MILANO – Larry Barisante, trentenne di Livorno da 14 anni nel narcotraffico, ha inventato un metodo infallibile per trasportare la cocaina dal Sudamerica all’Italia tramite cani vivi. Barisante, il giovane “canaro” della droga, ha un curriculum di tutto rispetto nel settore. Nel narcotraffico da quando aveva 16 anni, è stato sposato con Luzbalvina Prieto Marquez, figlia di un luogotenente del cartello del Golfo associato al braccio armato degli Zetas. E’ stato detenuto a Marsiglia, tappa fondamentale del suo curriculum criminale, perché è lì che ha ideato un metodo fino a ieri infallibile per il narcotraffico.
L’ha raccontato lui stesso una volta arrestato a Milano durante un controllo su una gang dei Latin King. La cocaina viene inserita in un cilindro, avvolta nel cellophane, chiusa sottovuoto, poi ancora cellophane, poi carta carbone resistente ai raggi X dei controlli, ancora cellophane e infine scotch di vinile nero. Eccolo, così, un involucro perfetto e di fatto “trasparente” ai controlli di qualunque macchina “droga detector”. E come lo trasporti dal Messico all’Europa? Semplice, il “canaro” Barisante ha iniziato a usare cani di grossa taglia, San Bernardo, Mastino napoletano, Gran Danese. L’involucro, anzi gli involucri li ficchi in pancia al cane e quello passa la frontiera.
A Città del Messico c’è un veterinario di nome Lallo, continua Barisante nel suo racconto, che fa un taglio cesareo e inserisce al massimo sei involucri nella pancia dell’animale di turno. Poi i cani sono pronti per l’aeroporto, due al massimo per ogni passeggero, destinazione Madrid. Un metodo infallibile perché infatti non viene notato dalla polizia, dai controlli, nemmeno dal fiuto dei pastori tedeschi che girano al guinzaglio dei finanzieri. Talmente infallibile che in 12 mesi vengono portati in Italia 48 cani con relativo carico senza alcun intoppo. I cani erano regolarmente denunciati e con microchip.
Succede però che la carriera del Barisante venga interrotta da una banale lite familiare a Pontedera. I carabinieri intervengono nell’abitazione di Massimo Pracchia, luogotenente di Barisante, per un litigio in famiglia. E scoprono l’ultima tappa della “filiera” del giovane “canaro”. E’ proprio in quella casa infatti che i cani vengono aperti, letteralmente sventrati, per recuperare la cocaina. Non tutti ce la fanno e così gli agenti, oltre a trovare un cane in piena operazione quando arrivano in casa, trovano una serie di carcasse nelle campagne circostanti. Il cane in questione sta male e solo così, con l’operazione, i carabinieri scoprono il carico di droga.
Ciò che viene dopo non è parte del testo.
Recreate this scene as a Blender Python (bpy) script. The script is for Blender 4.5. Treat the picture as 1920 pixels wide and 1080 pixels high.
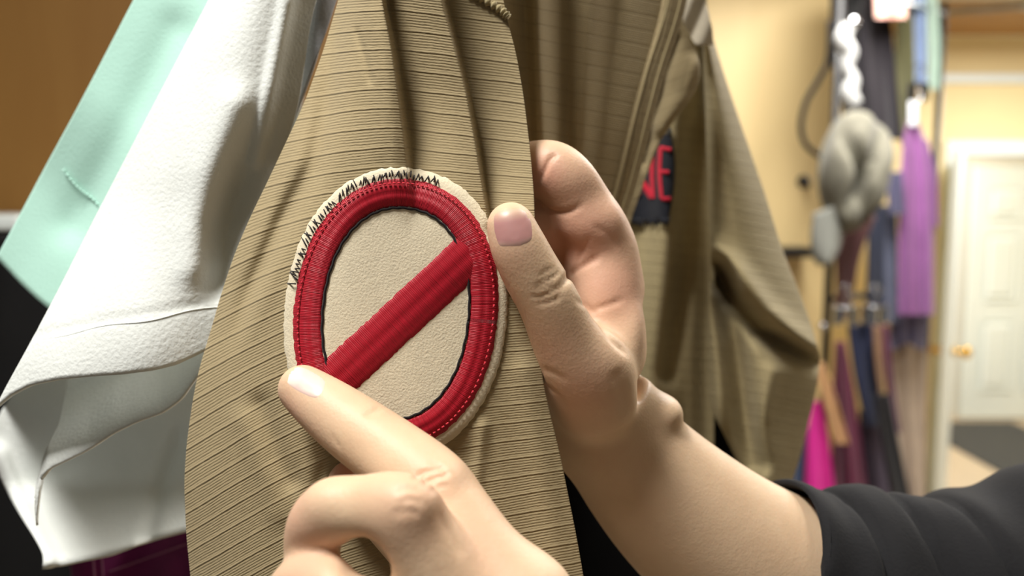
import bpy, math, random
import numpy as np
from mathutils import Vector, Matrix
random.seed(4); rng = np.random.default_rng(7)
for o in list(bpy.data.objects): bpy.data.objects.remove(o)
scene = bpy.context.scene
COL = scene.collection
R = math.radians
# ------------------------------------------------------------------ camera
F = 1500.0                                  # focal length in pixels of a 1920 wide frame
CAM = np.array([0.0, 0.0, 1.70]); PITCH = R(6)
RIGHT = np.array([1.0, 0, 0]); FWD = np.array([0, math.cos(PITCH), -math.sin(PITCH)]); UP = np.array([0, math.sin(PITCH), math.cos(PITCH)])
cd = bpy.data.cameras.new('camera'); cam = bpy.data.objects.new('camera', cd); COL.objects.link(cam)
cam.location = CAM; cam.rotation_euler = (math.pi/2 - PITCH, 0, 0)
cd.sensor_width = 36; cd.lens = 36*F/1920; cd.clip_start = 0.01
cd.dof.use_dof = True; cd.dof.focus_distance = 0.246; cd.dof.aperture_fstop = 7.2
scene.camera = cam
# ------------------------------------------------------------------ world, view
w = bpy.data.worlds.new('world'); scene.world = w; w.use_nodes = True
w.node_tree.nodes['Background'].inputs[0].default_value = (1.0, 0.95, 0.87, 1)
w.node_tree.nodes['Background'].inputs[1].default_value = 0.08
scene.view_settings.view_transform = 'Standard'; scene.view_settings.look = 'None'
scene.view_settings.gamma = 1; scene.view_settings.exposure = 0.0
try: scene.view_settings.use_curve_mapping = False
except Exception: pass
LIGHTS = [  # x, y, z, size x, size y, watts
    (-0.36, 0.00, 2.60, 0.22, 0.4, 20.5),
    (0.62, 0.80, 2.60, 0.3, 0.6, 9.0),
    (1.0, 2.0, 2.60, 0.4, 0.9, 50.0),
    (2.6, 3.3, 2.60, 0.5, 0.9, 56.0),
    (2.7, 5.4, 2.60, 0.5, 0.7, 58.0)]  # last lamp is added, unseen, to brighten the passage door
for i, (x, y, z, sx, sy, wt) in enumerate(LIGHTS):
    ld = bpy.data.lights.new('ceiling_lamp_light', 'AREA'); ld.shape = 'RECTANGLE'; ld.size = sx; ld.size_y = sy
    ld.energy = wt; ld.color = (1.0, 0.97, 0.92)
    lo = bpy.data.objects.new('ceiling_lamp_light', ld); COL.objects.link(lo); lo.location = (x, y, z-0.03)

# ------------------------------------------------------------------ helpers
def C2W(p):
    """camera space (x right, y up, d forward) -> world"""
    p = np.asarray(p, dtype=float)
    return CAM + p[..., 0:1]*RIGHT + p[..., 1:2]*UP + p[..., 2:3]*FWD
def PC(px, py, d):
    """pixel + depth -> camera space"""
    px, py, d = np.broadcast_arrays(np.asarray(px, float), np.asarray(py, float), np.asarray(d, float))
    return np.stack([(px-960)/F*d, (540-py)/F*d, d], -1)
def P(px, py, d): return C2W(PC(px, py, d))
def pl(pts):
    """polyline y -> x through (x, y) points"""
    pts = sorted(pts, key=lambda q: q[1]); xs = np.array([q[0] for q in pts], float); ys = np.array([q[1] for q in pts], float)
    def f(y):
        y = np.asarray(y, float)
        o = np.interp(y, ys, xs)
        lo = y < ys[0]; hi = y > ys[-1]
        s0 = (xs[1]-xs[0])/(ys[1]-ys[0]); s1 = (xs[-1]-xs[-2])/(ys[-1]-ys[-2])
        return np.where(lo, xs[0]+s0*(y-ys[0]), np.where(hi, xs[-1]+s1*(y-ys[-1]), o))
    def g(y):                                   # lightly smoothed
        y = np.asarray(y, float)
        return sum(f(y+k) for k in (-24, -16, -8, 0, 8, 16, 24))/7
    return g
def sstep(a, b, x):
    t = np.clip((np.asarray(x, float)-a)/(b-a), 0, 1); return t*t*(3-2*t)
def dist_poly(x, y, pts):
    """distance from points to a polyline (2D), numpy"""
    best = np.full(np.shape(x), 1e9)
    for (ax, ay), (bx, by) in zip(pts[:-1], pts[1:]):
        dx, dy = bx-ax, by-ay; t = np.clip(((x-ax)*dx+(y-ay)*dy)/(dx*dx+dy*dy), 0, 1)
        best = np.minimum(best, np.hypot(x-ax-t*dx, y-ay-t*dy))
    return best
def fold(x, y, pts, wd): return np.exp(-(dist_poly(x, y, pts)/wd)**2)
def wob(x, y, seed, s=1.0):
    r = np.random.default_rng(seed); o = 0
    for k in range(7):
        a = r.uniform(0, 6.28); f = r.uniform(0.5, 2.0)*0.02/s; o = o + np.sin((x*math.cos(a)+y*math.sin(a))*f + r.uniform(0, 6.28))/(0.6+f*s*50)
    return o/3.0
def mesh_obj(name, verts, faces, mat, parent=None, uv=None, smooth=True, solid=0, offset=0, edges=()):
    me = bpy.data.meshes.new(name); me.from_pydata([tuple(v) for v in np.asarray(verts, float)], list(edges), [tuple(int(i) for i in f) for f in faces])
    if uv is not None:
        l = me.uv_layers.new(name='uv'); idx = np.zeros(len(me.loops), dtype=np.int32); me.loops.foreach_get('vertex_index', idx)
        l.data.foreach_set('uv', np.asarray(uv, np.float32)[idx].ravel())
    if smooth: me.polygons.foreach_set('use_smooth', [True]*len(me.polygons))
    me.materials.append(mat); me.update()
    o = bpy.data.objects.new(name, me); COL.objects.link(o)
    if parent: o.parent = parent
    if solid:
        m = o.modifiers.new('thickness', 'SOLIDIFY'); m.thickness = solid; m.offset = offset
    return o
def empty(name, loc=(0, 0, 0)):
    o = bpy.data.objects.new(name, None); COL.objects.link(o); o.empty_display_size = 0.05
    return o      # kept at the origin of the scene: parts are modelled in world coordinates
def tag(o, label, cat, group=None):
    o['label'] = label; o['category'] = cat
    if group: o['group'] = group
    return o
def struct(o, label=None):
    o['kind'] = 'structure'
    if label: o['label'] = label
    return o
def grid_faces(n, m, closed=False, off=0):
    f = []
    mm = m if closed else m-1
    for i in range(n-1):
        for j in range(mm):
            j2 = (j+1) % m
            f.append((off+i*m+j, off+i*m+j2, off+(i+1)*m+j2, off+(i+1)*m+j))
    return f
def box(name, lo, hi, mat, parent=None, bevel=0.0):
    (a, b, c), (d, e, f) = lo, hi
    v = [(a, b, c), (d, b, c), (d, e, c), (a, e, c), (a, b, f), (d, b, f), (d, e, f), (a, e, f)]
    fc = [(0, 3, 2, 1), (4, 5, 6, 7), (0, 1, 5, 4), (1, 2, 6, 5), (2, 3, 7, 6), (3, 0, 4, 7)]
    o = mesh_obj(name, v, fc, mat, parent, smooth=False)
    if bevel:
        m = o.modifiers.new('bevel', 'BEVEL'); m.width = bevel; m.segments = 2
    return o
def catmull(pts, n=8):
    pts = [np.asarray(p, float) for p in pts]; q = [2*pts[0]-pts[1]]+pts+[2*pts[-1]-pts[-2]]; out = []
    for i in range(1, len(q)-2):
        for k in range(n):
            t = k/n; a, b, c, d = q[i-1], q[i], q[i+1], q[i+2]
            out.append(0.5*((2*b)+(-a+c)*t+(2*a-5*b+4*c-d)*t*t+(-a+3*b-3*c+d)*t**3))
    out.append(pts[-1]); return np.array(out)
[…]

Una banale lite familiare, non un controllo, ha fermato il traffico di Barisante. Lui stesso verrà fermato ma solo tempo dopo: Pracchia, il luogotenente di Pontedera, non lo tradisce e non fa il suo nome. Barisante verrà arrestato a Rozzano, vicino Milano, durante un controllo su una gang latinoamericana, i Latin King, cui il “canaro della droga” aveva affidato la sua protezione.